- Edit (TBD)
Description
This is one of the most difficult and inspiring rock climbs in the country.
All of Rifle’s hardest lines are beautiful, long, and unique, and Shadowboxing is no different. Begin by climbing a 50 foot 5.11+ to a big ledge. From here, it’s 90 feet of relentless underclings, pockets, and crimps with bad feet and no kneebars, very atypical to Rifle. The only good rest on the route is a large, flat undercling a bolt or two below the first crux (there is a no hands kneebar here but to get to this point it’s only about .13a). Climb into the first crux - a long and sustained V11/12 boulder problem with a few tiny crimps and a flat undercling, then tech up into a shallow corner with a very strenuous rest on a pocket. The upper crux has some of the smallest holds in Rifle and is a vertical V9/10 with shallow 2 finger pockets and small crimps.
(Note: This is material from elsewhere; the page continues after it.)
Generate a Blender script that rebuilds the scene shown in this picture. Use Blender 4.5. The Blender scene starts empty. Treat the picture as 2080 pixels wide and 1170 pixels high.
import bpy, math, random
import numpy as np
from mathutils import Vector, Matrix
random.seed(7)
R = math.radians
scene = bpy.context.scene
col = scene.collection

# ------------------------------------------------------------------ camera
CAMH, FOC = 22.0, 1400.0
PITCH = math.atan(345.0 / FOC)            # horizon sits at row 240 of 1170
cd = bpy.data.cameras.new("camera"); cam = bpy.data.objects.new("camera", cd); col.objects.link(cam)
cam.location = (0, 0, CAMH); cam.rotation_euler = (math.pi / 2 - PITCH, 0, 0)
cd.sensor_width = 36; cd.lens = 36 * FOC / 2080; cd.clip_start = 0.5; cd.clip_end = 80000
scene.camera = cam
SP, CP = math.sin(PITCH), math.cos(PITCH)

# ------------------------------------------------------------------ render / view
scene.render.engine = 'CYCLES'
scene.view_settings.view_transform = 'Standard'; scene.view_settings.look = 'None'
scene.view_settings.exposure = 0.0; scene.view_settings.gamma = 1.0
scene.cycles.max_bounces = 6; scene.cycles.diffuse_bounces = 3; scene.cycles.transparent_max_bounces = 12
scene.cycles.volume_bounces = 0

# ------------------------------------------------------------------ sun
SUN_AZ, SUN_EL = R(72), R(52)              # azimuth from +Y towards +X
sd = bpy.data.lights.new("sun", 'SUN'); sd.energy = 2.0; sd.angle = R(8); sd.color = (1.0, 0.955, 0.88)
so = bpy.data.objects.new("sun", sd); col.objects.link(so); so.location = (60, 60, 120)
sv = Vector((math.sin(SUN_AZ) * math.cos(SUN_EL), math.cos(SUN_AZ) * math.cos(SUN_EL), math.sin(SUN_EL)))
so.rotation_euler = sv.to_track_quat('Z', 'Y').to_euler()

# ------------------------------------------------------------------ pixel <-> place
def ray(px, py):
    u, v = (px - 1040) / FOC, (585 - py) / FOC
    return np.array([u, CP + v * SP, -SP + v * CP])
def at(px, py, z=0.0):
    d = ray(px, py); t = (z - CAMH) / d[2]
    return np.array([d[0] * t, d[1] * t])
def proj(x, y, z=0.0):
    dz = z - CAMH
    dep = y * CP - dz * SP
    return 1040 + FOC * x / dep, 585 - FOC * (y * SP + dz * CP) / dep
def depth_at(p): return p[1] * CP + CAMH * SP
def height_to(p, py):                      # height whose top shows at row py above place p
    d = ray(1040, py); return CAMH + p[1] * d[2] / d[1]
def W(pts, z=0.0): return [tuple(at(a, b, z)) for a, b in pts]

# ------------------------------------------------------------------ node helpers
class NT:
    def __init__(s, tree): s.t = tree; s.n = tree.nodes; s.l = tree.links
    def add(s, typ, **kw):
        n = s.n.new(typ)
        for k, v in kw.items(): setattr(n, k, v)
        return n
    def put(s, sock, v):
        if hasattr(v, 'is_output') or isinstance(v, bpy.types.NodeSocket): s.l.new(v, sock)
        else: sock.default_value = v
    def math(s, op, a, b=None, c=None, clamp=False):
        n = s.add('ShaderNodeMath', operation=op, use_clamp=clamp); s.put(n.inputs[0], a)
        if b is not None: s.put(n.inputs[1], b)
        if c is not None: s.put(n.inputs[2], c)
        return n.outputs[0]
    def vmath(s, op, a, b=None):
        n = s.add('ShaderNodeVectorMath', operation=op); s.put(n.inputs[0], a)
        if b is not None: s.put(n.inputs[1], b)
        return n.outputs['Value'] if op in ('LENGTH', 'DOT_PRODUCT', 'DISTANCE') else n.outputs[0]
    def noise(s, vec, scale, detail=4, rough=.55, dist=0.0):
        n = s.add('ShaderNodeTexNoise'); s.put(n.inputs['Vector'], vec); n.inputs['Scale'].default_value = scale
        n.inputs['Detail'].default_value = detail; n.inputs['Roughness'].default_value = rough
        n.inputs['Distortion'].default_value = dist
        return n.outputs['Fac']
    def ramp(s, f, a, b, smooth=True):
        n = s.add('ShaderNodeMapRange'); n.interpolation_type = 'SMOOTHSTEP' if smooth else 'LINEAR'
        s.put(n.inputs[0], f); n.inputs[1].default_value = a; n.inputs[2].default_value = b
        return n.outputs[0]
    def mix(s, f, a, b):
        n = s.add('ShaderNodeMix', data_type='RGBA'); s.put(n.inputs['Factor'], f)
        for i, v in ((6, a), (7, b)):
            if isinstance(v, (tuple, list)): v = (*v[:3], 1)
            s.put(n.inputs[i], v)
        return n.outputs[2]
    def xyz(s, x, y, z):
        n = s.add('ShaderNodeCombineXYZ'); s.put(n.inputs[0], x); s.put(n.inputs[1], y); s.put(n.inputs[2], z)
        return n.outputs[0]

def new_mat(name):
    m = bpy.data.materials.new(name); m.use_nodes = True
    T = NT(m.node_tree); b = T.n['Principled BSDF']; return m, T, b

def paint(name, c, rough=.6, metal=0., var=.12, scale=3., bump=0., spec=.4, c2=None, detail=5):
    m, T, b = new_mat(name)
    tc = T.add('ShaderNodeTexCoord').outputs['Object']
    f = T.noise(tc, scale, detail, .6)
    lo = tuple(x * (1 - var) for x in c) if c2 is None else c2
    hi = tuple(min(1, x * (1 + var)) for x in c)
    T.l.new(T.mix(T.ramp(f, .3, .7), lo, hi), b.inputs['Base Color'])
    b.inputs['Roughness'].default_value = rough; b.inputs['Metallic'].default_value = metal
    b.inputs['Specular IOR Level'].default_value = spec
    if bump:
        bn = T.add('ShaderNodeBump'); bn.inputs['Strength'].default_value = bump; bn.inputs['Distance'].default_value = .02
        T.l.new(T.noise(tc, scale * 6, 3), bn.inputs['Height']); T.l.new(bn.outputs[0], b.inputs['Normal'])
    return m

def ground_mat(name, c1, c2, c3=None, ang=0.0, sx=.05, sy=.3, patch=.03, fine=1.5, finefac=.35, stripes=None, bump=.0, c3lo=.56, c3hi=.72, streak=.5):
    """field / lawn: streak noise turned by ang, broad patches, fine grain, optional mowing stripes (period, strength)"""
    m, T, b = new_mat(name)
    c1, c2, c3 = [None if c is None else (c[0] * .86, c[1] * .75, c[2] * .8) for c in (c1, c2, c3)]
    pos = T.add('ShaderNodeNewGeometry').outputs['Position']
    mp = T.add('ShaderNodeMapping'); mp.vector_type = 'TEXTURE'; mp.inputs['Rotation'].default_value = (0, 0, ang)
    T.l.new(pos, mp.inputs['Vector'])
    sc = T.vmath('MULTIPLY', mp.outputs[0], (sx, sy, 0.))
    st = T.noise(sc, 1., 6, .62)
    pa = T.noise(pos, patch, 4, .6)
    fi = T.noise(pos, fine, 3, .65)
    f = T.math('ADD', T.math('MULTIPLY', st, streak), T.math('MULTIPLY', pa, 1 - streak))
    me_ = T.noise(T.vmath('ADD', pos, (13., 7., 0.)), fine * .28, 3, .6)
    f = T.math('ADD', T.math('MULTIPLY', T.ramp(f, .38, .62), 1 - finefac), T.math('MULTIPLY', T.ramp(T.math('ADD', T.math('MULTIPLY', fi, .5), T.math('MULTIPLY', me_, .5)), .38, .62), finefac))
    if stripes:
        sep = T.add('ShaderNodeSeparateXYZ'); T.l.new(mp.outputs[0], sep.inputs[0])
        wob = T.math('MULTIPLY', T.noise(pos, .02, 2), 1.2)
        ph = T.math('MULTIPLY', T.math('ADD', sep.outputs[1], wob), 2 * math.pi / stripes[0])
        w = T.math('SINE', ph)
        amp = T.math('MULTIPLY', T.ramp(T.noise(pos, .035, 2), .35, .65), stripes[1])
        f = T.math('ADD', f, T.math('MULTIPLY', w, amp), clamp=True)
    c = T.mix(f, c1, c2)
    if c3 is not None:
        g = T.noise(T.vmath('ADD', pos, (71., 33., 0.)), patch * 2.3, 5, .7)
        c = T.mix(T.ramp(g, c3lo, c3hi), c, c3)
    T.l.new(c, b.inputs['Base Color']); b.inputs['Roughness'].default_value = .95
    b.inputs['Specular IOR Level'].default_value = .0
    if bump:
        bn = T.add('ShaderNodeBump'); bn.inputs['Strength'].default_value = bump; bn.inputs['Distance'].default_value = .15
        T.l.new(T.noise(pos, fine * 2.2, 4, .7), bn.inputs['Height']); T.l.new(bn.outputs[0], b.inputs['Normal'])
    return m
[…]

Fight to a victory jug, and keep it composed for a couple more bolts of chossy 5.11 (scary).
Once 5.14c, this line has broken a few times but has been reclimbed by half a dozen or so, and consensus is 5.14d.
Location
This ascends a massive, overhanging panel of rock across from Project Wall. It is not to be missed.
Protection
A couple extra draws and maybe a low end kneepad, not important.